Maybe on Mother’s Day we can try taking one step towards respecting women. Yes.

I know. I know. Some of you might frown and say “not another article on this, no not again!” however I shall say that now is the perfect time to write about this.
Tell me. The Delhi Braveheart died. From being a successful future doctor, in ten days her world ended. Its over for her. The game has ended. And what about her rapists? Oh they shall rot in some jail of the country for a decade or more enjoying all three meals a day, the correct number of hours outdoors for their health (for its crucial to maintain good standards in a good prison) while their court case goes on and on..and on. For god knows how many years.


A sweet little five year old left home to play hopscotch and ended up with a candle in her vagina. Can any one of us even fathom how inexplicably horrifying that is? She lay, wounded, in a pool of her own blood, for two whole days without food or water while the great Indian police tried paying a bribe of  … (drum-roll) … Rs.2000 to her father to drop it. I buy boots for Rs.2000. We have a sunday trip to the mall at Rs.2000. Weekly groceries, and vegetables (thanks to inflation) cost Rs.2000. And the police valued her life, the grotesque agony and violence done to her at Rs.2000.
What about the man (and I understand there was a companion too) who left her to her own slow death and fled? What about the man who came as a tenant to that residential complex one week before kidnapping her? (I wouldn’t put it beyond him to have taken his time studying her movements, to have carefully plotted. These are psychopaths, yes they are)
What about him?
I am sorry. I don’t know. Because my national news-provider has found better things to keep me updated about. Ministers getting sacked. Some celebrity spending quality time with his daughter. Bla bla blah.
Because as a country, shamelessly, we have moved on.
Do you see that several other cases that surfaced didn’t even create such an outcry? Do you see that several cases aren’t surfacing at all?

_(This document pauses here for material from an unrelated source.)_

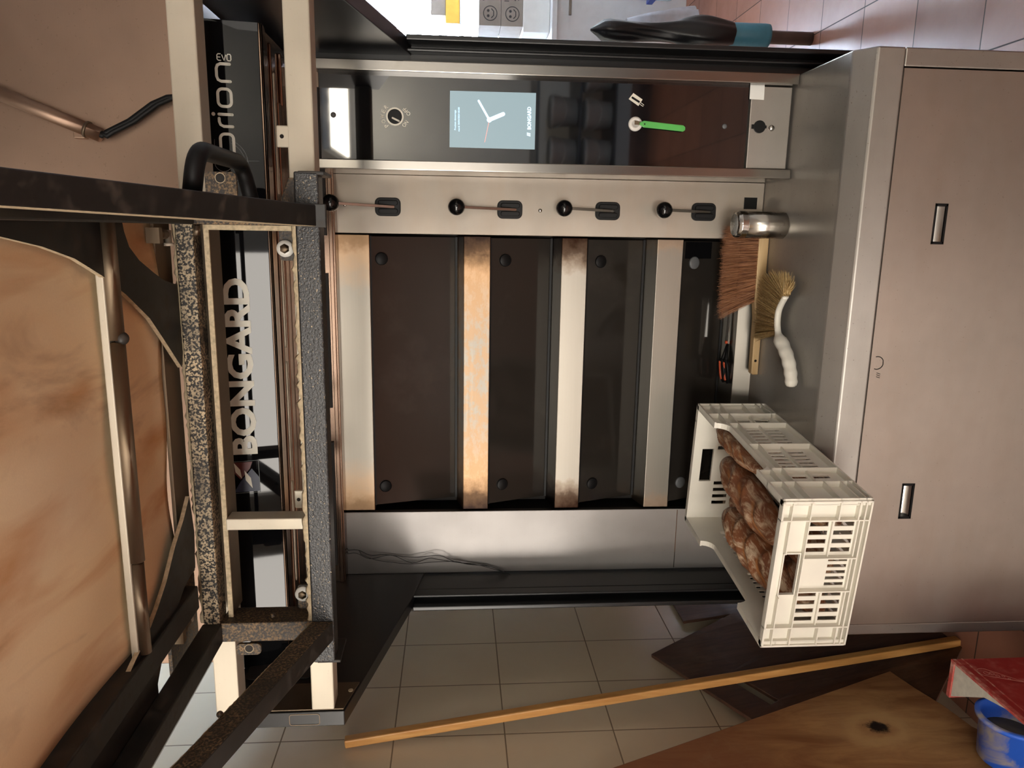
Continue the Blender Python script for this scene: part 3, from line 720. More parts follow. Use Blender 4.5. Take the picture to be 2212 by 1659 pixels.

Because the very people who are supposed to protect us are hardly bothered. (A woman cop, whose name shall remain undisclosed, refused to lodge an FIR and told the victim that her face didn’t “look” like she had been raped.)
Because people who are in power are more interested in pointing the finger at the girl for dressing wrong. For not doing this or doing that. And NOT at the man. Not at the guy who couldn’t keep himself in check. They need to target an attitude change among men. But hell, how would that happen when we grow up listening to great bollywood numbers like ‘Munni badnaam hui, darling tere liye’ or ‘choli ke piche kya hai’?
I read on facebook: Even if I am walking nude on the street, you have no business to even touch me. You have no right to objectify me. You can’t rape me.
I don’t think we lack laws. I don’t think we lack awareness. Every man knows its wrong to rape. He wouldn’t want it happening to his sister or his wife. But when he sees a vulnerable girl in the bus?

How do the big-shots of this country, who are responsible for running it on our behalf but have unfortunately failed badly on this front and have even suggested that a girl get married at 16 to prevent rapes, expect me to walk fearlessly with my head held high when I know I could have been that Amanat. Because I go out to watch movies too! I mean, who doesn’t!

I feel hopeless and helpless. As a girl in this country, I do.
And pray will someone tell me what to do about it?

4 Comments:

Pravy said...

The sheer thought that somebody else is responsible for anyone's protection makes one weak. The world out is not an ideal world. No governance or any set of laws can guarantee of a rape proof, theft proof society.

You are the one responsible for yourself.So,instead of feeling hopeless and helpless,Train hard & Kick ass.


As a possible suggestion, making martial arts a compulsory course in elementary school can really set the right tone.



P. Soumya said...

True!
One must do what they can to ensure their safety. But what can be done at an individual level is limited.

There is a need for strategies over and above this. I can have pepper spray or learn martial arts. But that is not tackling the core problem: women are getting objectified and treated without respect. Men cannot entertain vile violent thoughts. The problem is about tackling this callous mentality among men.

Dominique said...

Its true that now a days we have forgotten the virtue of empathy. Today no one really discusses or talks about "The Delhi Gangrape". We have very short memories our mind easily got engaged in IPL matches, Modimania, scams, and load of other stuffs some trivial and some not so trivial. We as Indians are very tolerant and I can't say whether its a virtue or not.